◆ **Problem details**: Exactly as written, write out the lines below from the first to the one containing "COL = S.collection", inclusive. Pictures do not belong in the copy.

◆ **Entries with scene source code**:
*****
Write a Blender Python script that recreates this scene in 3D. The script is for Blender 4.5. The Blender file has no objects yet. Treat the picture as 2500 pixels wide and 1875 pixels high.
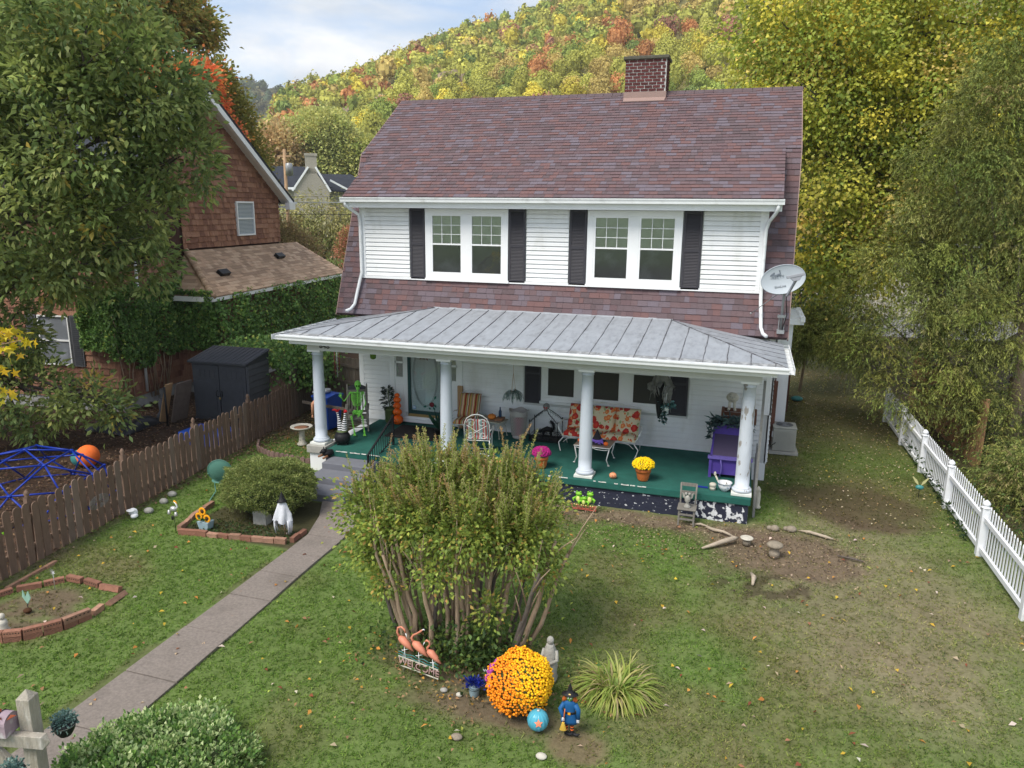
import bpy, bmesh, math, random
import numpy as np
from mathutils import Matrix, Vector
R = math.radians
rnd = random.Random(7)
S = bpy.context.scene
COL = S.collection

# ---------------------------------------------------------------- camera, world, sun, exposure
cam = bpy.data.objects.new('camera', bpy.data.cameras.new('camera'))
COL.objects.link(cam)
S.camera = cam
cam.data.sensor_width = 36.0
cam.data.lens = 36.0 * 1830.96 / 2500.0
cam.data.clip_end = 6000
cam.data.clip_start = 0.1
CAMLOC = Vector((10.5278, -18.1345, 6.2741))
_f = Vector((-0.29154425, 0.92948957, -0.22594488))
_r = Vector((0.95343411, 0.30144151, 0.00981879))
_u = Vector((-0.07723563, 0.21256095, 0.9740906))
m = Matrix((_r, _u, -_f)).transposed().to_4x4()
m.translation = CAMLOC
cam.matrix_world = m

SUN_AZ, SUN_EL = R(208), R(54)      # azimuth clockwise from +Y, elevation
w = bpy.data.worlds.new('World'); S.world = w; w.use_nodes = True
nt = w.node_tree; nt.nodes.clear()
o_ = nt.nodes.new('ShaderNodeOutputWorld')
sky = nt.nodes.new('ShaderNodeTexSky'); sky.sky_type = 'NISHITA'; sky.sun_disc = False
sky.sun_elevation = SUN_EL; sky.sun_rotation = SUN_AZ
sky.altitude = 200; sky.air_density = 1.0; sky.dust_density = 1.0; sky.ozone_density = 1.5
b1 = nt.nodes.new('ShaderNodeBackground'); b1.inputs['Strength'].default_value = 0.15
nt.links.new(sky.outputs[0], b1.inputs['Color'])
tc = nt.nodes.new('ShaderNodeTexCoord')
mp = nt.nodes.new('ShaderNodeMapping'); mp.inputs['Scale'].default_value = (1.0, 1.0, 2.6)
mp.inputs['Location'].default_value = (2.35, 0.2, 0.9)
nt.links.new(tc.outputs['Generated'], mp.inputs['Vector'])
nz = nt.nodes.new('ShaderNodeTexNoise'); nz.inputs['Scale'].default_value = 2.6
nz.inputs['Detail'].default_value = 9; nz.inputs['Roughness'].default_value = 0.55
nz.inputs['Distortion'].default_value = 0.35
nt.links.new(mp.outputs[0], nz.inputs['Vector'])
rp = nt.nodes.new('ShaderNodeValToRGB')
rp.color_ramp.elements[0].position = 0.42; rp.color_ramp.elements[1].position = 0.56
rp.color_ramp.elements[0].color = (0.06, 0.06, 0.06, 1)
nt.links.new(nz.outputs['Fac'], rp.inputs['Fac'])
nz2 = nt.nodes.new('ShaderNodeTexNoise'); nz2.inputs['Scale'].default_value = 5.0; nz2.inputs['Detail'].default_value = 8
nt.links.new(mp.outputs[0], nz2.inputs['Vector'])
rp2 = nt.nodes.new('ShaderNodeValToRGB')
rp2.color_ramp.elements[0].position = 0.36; rp2.color_ramp.elements[1].position = 0.58
rp2.color_ramp.elements[0].color = (0.62, 0.68, 0.75, 1); rp2.color_ramp.elements[1].color = (1.0, 1.0, 1.0, 1)
nt.links.new(nz2.outputs['Fac'], rp2.inputs['Fac'])
b2 = nt.nodes.new('ShaderNodeBackground'); b2.inputs['Strength'].default_value = 0.90
nt.links.new(rp2.outputs[0], b2.inputs['Color'])
mx = nt.nodes.new('ShaderNodeMixShader')
nt.links.new(rp.outputs[0], mx.inputs[0]); nt.links.new(b1.outputs[0], mx.inputs[1]); nt.links.new(b2.outputs[0], mx.inputs[2])
nt.links.new(mx.outputs[0], o_.inputs['Surface'])

sl = bpy.data.lights.new('sun', 'SUN'); sl.energy = 2.9; sl.angle = R(28); sl.color = (1.0, 0.95, 0.86)
sun = bpy.data.objects.new('sun', sl); COL.objects.link(sun)
sd = Vector((math.sin(SUN_AZ) * math.cos(SUN_EL), math.cos(SUN_AZ) * math.cos(SUN_EL), math.sin(SUN_EL)))
sun.rotation_euler = sd.to_track_quat('Z', 'Y').to_euler()
sun.location = (0, -30, 40)
S.view_settings.view_transform = 'Standard'; S.view_settings.look = 'None'
S.view_settings.exposure = 0.5; S.view_settings.gamma = 1.0; S.view_settings.use_curve_mapping = False

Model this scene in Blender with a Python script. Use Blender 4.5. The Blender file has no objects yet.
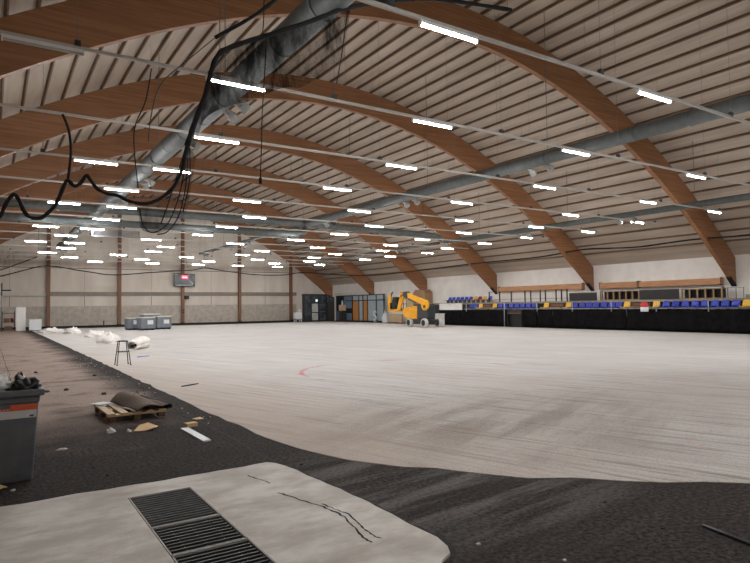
import bpy, bmesh, math, random
from mathutils import Vector, Matrix, noise
random.seed(7)
SC = bpy.context.scene
COL = SC.collection
PI = math.pi

# ------------------------------------------------------------------ helpers
class B:
    """collects simple shapes and links them as one mesh object"""
    def __init__(self):
        self.bm = bmesh.new()
    def _face(self, vs, mi, smooth=False):
        try:
            f = self.bm.faces.new(vs)
        except ValueError:
            return
        f.material_index = mi
        f.smooth = smooth
    def box(self, x0, x1, y0, y1, z0, z1, mi=0, M=None):
        co = [(x, y, z) for z in (z0, z1) for y in (y0, y1) for x in (x0, x1)]
        v = [self.bm.verts.new((M @ Vector(c)) if M else c) for c in co]
        for q in ((0, 2, 3, 1), (4, 5, 7, 6), (0, 1, 5, 4), (2, 6, 7, 3), (0, 4, 6, 2), (1, 3, 7, 5)):
            self._face([v[i] for i in q], mi)
        return self
    def bar(self, p, q, w, h=None, mi=0):
        p, q = Vector(p), Vector(q)
        h = h or w
        d = q - p
        t = d.normalized()
        up = Vector((0, 0, 1)) if abs(t.z) < .95 else Vector((0, 1, 0))
        s = t.cross(up).normalized()
        u = s.cross(t)
        v = []
        for c in (p, q):
            for a, b in ((-1, -1), (1, -1), (1, 1), (-1, 1)):
                v.append(self.bm.verts.new(c + s * a * w / 2 + u * b * h / 2))
        for i in range(4):
            j = (i + 1) % 4
            self._face([v[i], v[j], v[4 + j], v[4 + i]], mi)
        self._face([v[3], v[2], v[1], v[0]], mi)
        self._face(v[4:], mi)
        return self
    def tube(self, pts, r, n=10, mi=0, smooth=True, cap=True):
        pts = [Vector(p) for p in pts]
        rs = r if isinstance(r, (list, tuple)) else [r] * len(pts)
        rings = []
        ref = None
        for i, p in enumerate(pts):
            t = (pts[min(i + 1, len(pts) - 1)] - pts[max(i - 1, 0)]).normalized()
            if ref is None:
                a = Vector((0, 0, 1)) if abs(t.z) < .9 else Vector((1, 0, 0))
                ref = t.cross(a).normalized()
            ref = (ref - t * ref.dot(t)).normalized()
            w = t.cross(ref)
            rings.append([self.bm.verts.new(p + (ref * math.cos(2 * PI * k / n) + w * math.sin(2 * PI * k / n)) * rs[i]) for k in range(n)])
        for a, b in zip(rings, rings[1:]):
            for k in range(n):
                self._face([a[k], a[(k + 1) % n], b[(k + 1) % n], b[k]], mi, smooth)
        if cap:
            self._face(rings[0][::-1], mi)
            self._face(rings[-1], mi)
        return self
    def prism(self, poly, y0, y1, mi=0, ax='y'):
        """poly in (x,z) run along y, or in (x,y) run along z, or (y,z) run along x"""
        def P(a, b, c):
            return (a, c, b) if ax == 'y' else (a, b, c) if ax == 'z' else (c, a, b)
        lo = [self.bm.verts.new(P(a, b, y0)) for a, b in poly]
        hi = [self.bm.verts.new(P(a, b, y1)) for a, b in poly]
        n = len(poly)
        self._face(lo, mi)
        self._face(hi[::-1], mi)
        for i in range(n):
            j = (i + 1) % n
            self._face([lo[i], hi[i], hi[j], lo[j]], mi)
        return self
    def lathe(self, prof, org=(0, 0, 0), axis='z', n=20, mi=0):
        rings = []
        org = Vector(org)
        for r, h in prof:
            ring = []
            for k in range(n):
                c, s = math.cos(2 * PI * k / n) * r, math.sin(2 * PI * k / n) * r
                d = (c, s, h) if axis == 'z' else (h, c, s) if axis == 'x' else (s, h, c)
                ring.append(self.bm.verts.new(org + Vector(d)))
            rings.append(ring)
        for a, b in zip(rings, rings[1:]):
            for k in range(n):
                self._face([a[k], a[(k + 1) % n], b[(k + 1) % n], b[k]], mi, True)
        self._face(rings[0][::-1], mi)
        self._face(rings[-1], mi)
        return self
    def grid(self, fn, nu, nv, mi=0, smooth=True):
        v = [[self.bm.verts.new(fn(i / nu, j / nv)) for j in range(nv + 1)] for i in range(nu + 1)]
        for i in range(nu):
            for j in range(nv):
                self._face([v[i][j], v[i + 1][j], v[i + 1][j + 1], v[i][j + 1]], mi, smooth)
        return self
    def build(self, name, mats, parent=None, loc=None, bevel=0, solid=0, sub=0, flip=True):
        if flip:
            bmesh.ops.recalc_face_normals(self.bm, faces=self.bm.faces)
        me = bpy.data.meshes.new(name)
        self.bm.to_mesh(me)
        self.bm.free()
        for m in (mats if isinstance(mats, (list, tuple)) else [mats]):
            me.materials.append(m)
        o = bpy.data.objects.new(name, me)
        COL.objects.link(o)
        if parent:
            o.parent = parent
        if loc:
            o.location = loc
        if solid:
            md = o.modifiers.new('thickness', 'SOLIDIFY'); md.thickness = solid; md.offset = 0
        if sub:
            md = o.modifiers.new('smooth', 'SUBSURF'); md.levels = sub; md.render_levels = sub
        if bevel:
            md = o.modifiers.new('bevel', 'BEVEL'); md.width = bevel; md.segments = 2; md.limit_method = 'ANGLE'
        return o

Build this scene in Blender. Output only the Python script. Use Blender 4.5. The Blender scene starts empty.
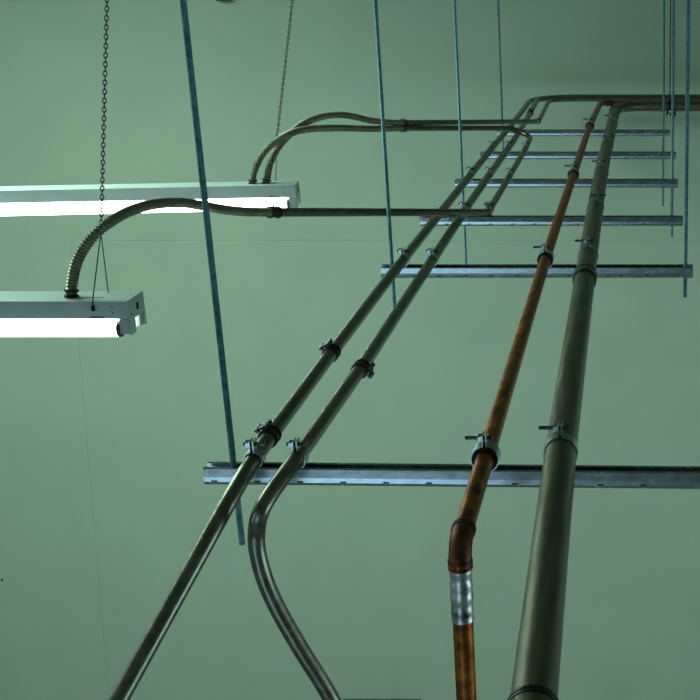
*****
◆ **Completed task**:
Write a Blender Python script that recreates this scene in 3D. The script is for Blender 4.5. The Blender file has no objects yet. Treat the picture as 2500 pixels wide and 1875 pixels high.
import bpy, bmesh, math, random
import numpy as np
from mathutils import Matrix, Vector
R = math.radians
rnd = random.Random(7)
S = bpy.context.scene
COL = S.collection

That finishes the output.